--- Start of INPUT FOR THIS TASK ---

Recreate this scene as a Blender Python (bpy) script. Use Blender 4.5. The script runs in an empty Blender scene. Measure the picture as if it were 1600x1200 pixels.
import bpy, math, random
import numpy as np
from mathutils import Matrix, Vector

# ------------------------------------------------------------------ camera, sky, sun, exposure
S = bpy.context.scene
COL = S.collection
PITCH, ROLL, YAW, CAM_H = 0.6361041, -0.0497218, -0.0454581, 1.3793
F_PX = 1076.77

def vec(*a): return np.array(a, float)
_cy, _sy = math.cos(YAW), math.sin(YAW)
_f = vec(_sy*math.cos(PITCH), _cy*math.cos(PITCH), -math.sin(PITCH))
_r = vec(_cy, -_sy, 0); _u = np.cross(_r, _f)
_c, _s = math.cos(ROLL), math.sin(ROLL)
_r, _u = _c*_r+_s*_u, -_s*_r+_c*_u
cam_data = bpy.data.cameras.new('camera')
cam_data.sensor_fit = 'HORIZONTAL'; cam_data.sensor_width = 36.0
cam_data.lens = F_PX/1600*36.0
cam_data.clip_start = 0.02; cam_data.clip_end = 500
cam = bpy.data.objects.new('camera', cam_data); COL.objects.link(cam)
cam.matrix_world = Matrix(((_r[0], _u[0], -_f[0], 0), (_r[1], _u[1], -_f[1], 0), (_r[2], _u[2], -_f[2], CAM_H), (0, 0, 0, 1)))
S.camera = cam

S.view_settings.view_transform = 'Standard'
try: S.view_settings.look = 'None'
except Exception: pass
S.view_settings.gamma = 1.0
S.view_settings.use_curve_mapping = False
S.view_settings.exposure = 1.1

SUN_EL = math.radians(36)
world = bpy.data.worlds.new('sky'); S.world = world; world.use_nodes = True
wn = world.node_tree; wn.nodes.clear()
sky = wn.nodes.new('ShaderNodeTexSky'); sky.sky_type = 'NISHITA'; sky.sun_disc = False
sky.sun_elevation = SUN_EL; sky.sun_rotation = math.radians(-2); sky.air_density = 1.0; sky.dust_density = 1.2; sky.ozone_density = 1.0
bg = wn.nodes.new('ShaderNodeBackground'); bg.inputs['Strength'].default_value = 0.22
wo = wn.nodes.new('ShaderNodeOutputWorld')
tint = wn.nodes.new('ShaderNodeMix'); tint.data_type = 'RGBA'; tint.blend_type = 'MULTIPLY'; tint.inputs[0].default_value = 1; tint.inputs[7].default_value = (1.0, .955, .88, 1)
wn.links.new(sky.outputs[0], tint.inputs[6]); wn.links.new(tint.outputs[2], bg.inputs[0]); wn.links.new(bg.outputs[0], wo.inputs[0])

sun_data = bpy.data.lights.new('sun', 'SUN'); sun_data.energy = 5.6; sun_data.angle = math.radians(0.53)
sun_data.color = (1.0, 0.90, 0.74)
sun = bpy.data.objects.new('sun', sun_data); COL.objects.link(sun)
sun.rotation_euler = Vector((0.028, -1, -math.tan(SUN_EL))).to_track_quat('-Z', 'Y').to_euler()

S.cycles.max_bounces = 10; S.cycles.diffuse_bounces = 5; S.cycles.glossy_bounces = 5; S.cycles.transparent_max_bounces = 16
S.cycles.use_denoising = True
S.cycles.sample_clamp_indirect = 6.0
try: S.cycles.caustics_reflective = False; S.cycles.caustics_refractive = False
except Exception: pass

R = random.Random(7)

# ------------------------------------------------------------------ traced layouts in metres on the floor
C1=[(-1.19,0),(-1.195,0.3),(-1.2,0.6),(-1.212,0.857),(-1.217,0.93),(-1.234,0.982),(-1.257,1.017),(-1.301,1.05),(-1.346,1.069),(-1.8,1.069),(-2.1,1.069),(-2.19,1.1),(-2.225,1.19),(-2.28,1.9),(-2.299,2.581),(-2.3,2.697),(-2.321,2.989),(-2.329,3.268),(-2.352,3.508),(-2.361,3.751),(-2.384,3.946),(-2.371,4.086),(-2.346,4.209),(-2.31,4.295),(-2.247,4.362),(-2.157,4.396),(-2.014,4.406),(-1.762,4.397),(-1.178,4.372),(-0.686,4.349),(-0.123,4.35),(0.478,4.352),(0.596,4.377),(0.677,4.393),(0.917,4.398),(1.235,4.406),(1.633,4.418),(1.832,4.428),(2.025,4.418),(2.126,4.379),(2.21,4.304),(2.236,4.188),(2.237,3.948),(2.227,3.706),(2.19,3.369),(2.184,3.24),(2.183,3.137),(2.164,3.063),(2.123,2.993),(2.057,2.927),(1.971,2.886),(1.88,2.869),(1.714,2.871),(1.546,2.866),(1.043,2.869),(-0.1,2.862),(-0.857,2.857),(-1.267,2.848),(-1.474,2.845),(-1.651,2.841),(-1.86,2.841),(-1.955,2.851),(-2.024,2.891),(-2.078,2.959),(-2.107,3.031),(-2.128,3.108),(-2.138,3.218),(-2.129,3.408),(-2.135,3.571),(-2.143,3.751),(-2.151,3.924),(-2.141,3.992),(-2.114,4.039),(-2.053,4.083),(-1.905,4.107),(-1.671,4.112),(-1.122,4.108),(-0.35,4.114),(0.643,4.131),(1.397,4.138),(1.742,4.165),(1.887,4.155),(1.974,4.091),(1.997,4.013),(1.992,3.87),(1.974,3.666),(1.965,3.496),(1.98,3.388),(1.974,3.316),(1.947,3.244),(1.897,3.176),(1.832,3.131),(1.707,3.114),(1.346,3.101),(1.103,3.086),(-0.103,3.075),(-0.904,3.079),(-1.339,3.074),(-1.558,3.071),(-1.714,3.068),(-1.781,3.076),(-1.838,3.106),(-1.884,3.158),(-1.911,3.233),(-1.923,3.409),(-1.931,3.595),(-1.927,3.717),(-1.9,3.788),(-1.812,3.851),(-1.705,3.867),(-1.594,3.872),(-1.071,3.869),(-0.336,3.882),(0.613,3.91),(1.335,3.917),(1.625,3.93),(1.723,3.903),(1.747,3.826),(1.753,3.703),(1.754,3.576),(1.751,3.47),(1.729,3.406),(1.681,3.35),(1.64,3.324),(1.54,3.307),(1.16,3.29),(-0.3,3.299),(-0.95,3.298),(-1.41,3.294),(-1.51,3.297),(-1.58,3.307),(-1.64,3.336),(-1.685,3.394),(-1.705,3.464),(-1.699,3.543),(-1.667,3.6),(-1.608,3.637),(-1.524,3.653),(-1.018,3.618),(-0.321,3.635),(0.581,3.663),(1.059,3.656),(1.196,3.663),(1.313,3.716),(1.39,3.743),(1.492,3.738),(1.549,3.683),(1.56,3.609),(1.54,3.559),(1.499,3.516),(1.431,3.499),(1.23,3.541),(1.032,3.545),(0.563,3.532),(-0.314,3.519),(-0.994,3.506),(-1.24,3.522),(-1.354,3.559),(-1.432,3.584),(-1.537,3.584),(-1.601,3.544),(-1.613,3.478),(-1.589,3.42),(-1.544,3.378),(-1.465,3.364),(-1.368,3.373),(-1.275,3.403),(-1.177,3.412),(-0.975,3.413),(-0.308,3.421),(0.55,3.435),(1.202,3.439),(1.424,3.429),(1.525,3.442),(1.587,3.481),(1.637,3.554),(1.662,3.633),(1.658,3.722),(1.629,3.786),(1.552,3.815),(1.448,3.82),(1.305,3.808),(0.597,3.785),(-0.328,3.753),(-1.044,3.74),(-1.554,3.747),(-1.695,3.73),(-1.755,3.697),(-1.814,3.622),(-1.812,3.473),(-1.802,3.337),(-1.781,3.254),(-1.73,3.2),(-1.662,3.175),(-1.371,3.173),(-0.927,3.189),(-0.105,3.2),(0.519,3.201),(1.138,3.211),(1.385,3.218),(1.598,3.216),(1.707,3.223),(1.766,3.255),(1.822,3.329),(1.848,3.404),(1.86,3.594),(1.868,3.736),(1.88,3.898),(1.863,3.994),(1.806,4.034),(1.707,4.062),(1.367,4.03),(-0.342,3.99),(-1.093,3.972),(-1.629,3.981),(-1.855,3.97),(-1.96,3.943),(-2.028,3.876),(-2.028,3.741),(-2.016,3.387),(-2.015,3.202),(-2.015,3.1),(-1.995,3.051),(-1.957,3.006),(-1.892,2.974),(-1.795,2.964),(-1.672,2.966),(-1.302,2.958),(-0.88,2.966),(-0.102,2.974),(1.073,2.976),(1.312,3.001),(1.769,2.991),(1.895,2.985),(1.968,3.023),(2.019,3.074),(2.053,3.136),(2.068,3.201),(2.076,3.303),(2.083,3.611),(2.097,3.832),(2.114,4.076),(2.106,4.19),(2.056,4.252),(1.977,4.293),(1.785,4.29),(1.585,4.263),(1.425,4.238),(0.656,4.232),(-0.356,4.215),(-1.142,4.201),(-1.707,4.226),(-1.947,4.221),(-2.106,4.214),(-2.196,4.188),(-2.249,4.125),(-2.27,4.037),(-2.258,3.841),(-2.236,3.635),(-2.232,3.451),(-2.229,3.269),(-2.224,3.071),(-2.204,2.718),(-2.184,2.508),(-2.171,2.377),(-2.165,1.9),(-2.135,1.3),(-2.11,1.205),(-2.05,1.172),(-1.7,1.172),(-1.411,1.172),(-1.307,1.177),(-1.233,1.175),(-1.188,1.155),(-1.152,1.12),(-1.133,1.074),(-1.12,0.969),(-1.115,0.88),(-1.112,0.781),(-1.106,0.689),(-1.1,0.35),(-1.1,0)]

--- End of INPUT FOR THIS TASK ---
--- Start of INPUT FOR THIS TASK ---

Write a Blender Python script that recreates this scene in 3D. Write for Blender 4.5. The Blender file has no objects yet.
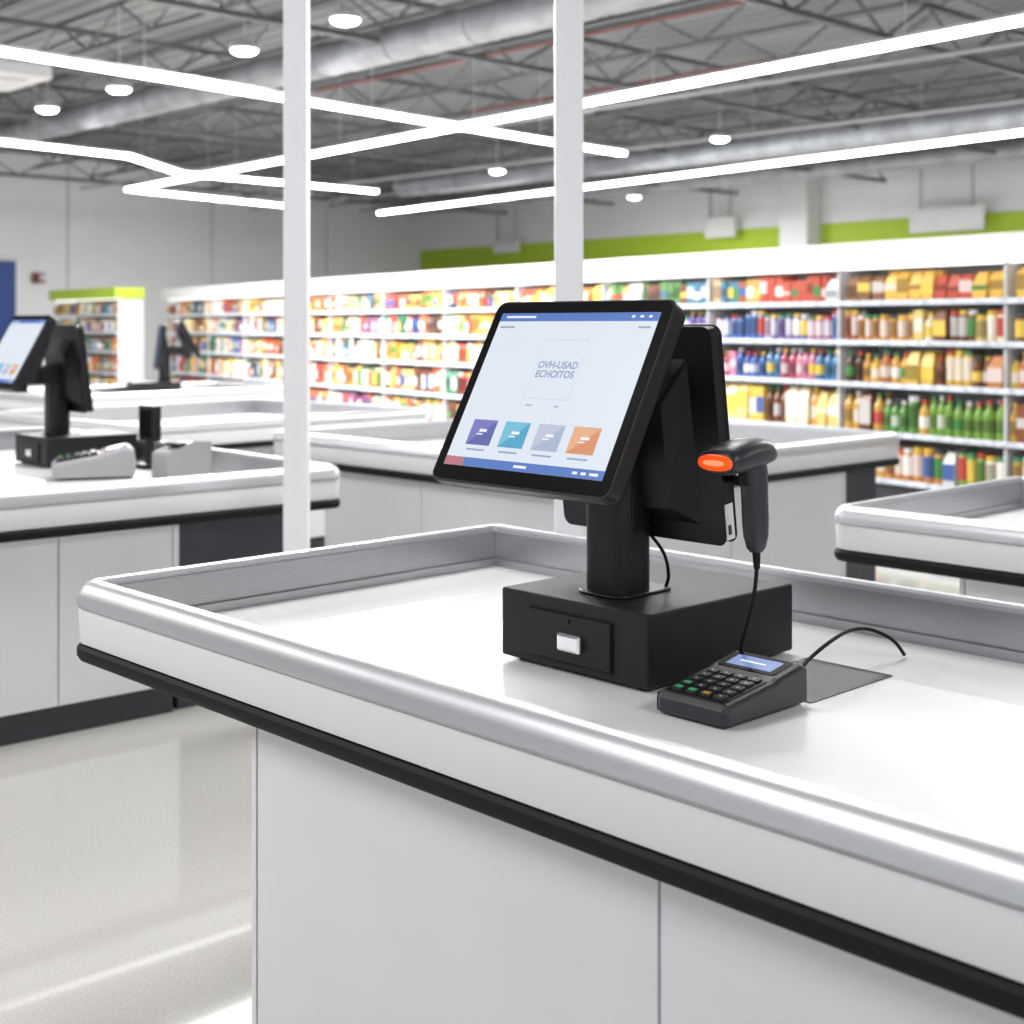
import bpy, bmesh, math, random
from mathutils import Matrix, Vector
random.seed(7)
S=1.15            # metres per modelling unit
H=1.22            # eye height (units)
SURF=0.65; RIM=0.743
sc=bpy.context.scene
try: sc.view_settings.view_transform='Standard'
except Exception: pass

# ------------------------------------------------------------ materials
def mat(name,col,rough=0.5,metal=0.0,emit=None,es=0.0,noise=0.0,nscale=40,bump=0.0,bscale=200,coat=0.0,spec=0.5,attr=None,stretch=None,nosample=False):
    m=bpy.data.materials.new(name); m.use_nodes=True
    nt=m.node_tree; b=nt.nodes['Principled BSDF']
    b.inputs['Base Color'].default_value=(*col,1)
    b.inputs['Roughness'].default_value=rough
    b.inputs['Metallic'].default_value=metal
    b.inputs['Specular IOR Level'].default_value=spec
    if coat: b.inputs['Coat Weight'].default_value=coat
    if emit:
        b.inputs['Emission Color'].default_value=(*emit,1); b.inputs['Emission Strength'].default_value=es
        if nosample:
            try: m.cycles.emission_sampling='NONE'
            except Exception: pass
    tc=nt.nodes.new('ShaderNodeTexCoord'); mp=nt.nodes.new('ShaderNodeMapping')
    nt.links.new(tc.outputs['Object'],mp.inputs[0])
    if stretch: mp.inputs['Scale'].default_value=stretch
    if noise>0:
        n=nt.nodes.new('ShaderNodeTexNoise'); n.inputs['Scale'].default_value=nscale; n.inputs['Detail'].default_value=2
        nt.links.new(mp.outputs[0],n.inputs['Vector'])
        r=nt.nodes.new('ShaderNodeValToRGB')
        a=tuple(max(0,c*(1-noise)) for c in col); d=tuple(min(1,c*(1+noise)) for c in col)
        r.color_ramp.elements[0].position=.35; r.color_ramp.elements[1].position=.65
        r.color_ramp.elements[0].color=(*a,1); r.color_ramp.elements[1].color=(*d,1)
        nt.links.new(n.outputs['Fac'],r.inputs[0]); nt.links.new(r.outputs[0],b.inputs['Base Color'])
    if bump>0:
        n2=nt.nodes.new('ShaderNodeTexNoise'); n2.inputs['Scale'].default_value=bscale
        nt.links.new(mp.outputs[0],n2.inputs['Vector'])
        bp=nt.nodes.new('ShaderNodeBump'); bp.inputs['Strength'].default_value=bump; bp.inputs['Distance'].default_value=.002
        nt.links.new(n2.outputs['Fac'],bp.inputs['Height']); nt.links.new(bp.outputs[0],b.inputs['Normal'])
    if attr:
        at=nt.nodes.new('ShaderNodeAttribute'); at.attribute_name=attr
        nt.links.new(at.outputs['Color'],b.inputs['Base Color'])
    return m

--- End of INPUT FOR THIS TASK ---

▶ **GIVEN TASK**
Output exactly those lines that lie from the line with "Recreate this scene" through the line with "F_PX = 1076.77", with both of those lines included.

▶ **EXPECTED OUTPUT**
Recreate this scene as a Blender Python (bpy) script. Use Blender 4.5. The script runs in an empty Blender scene. Measure the picture as if it were 1600x1200 pixels.
import bpy, math, random
import numpy as np
from mathutils import Matrix, Vector

# ------------------------------------------------------------------ camera, sky, sun, exposure
S = bpy.context.scene
COL = S.collection
PITCH, ROLL, YAW, CAM_H = 0.6361041, -0.0497218, -0.0454581, 1.3793
F_PX = 1076.77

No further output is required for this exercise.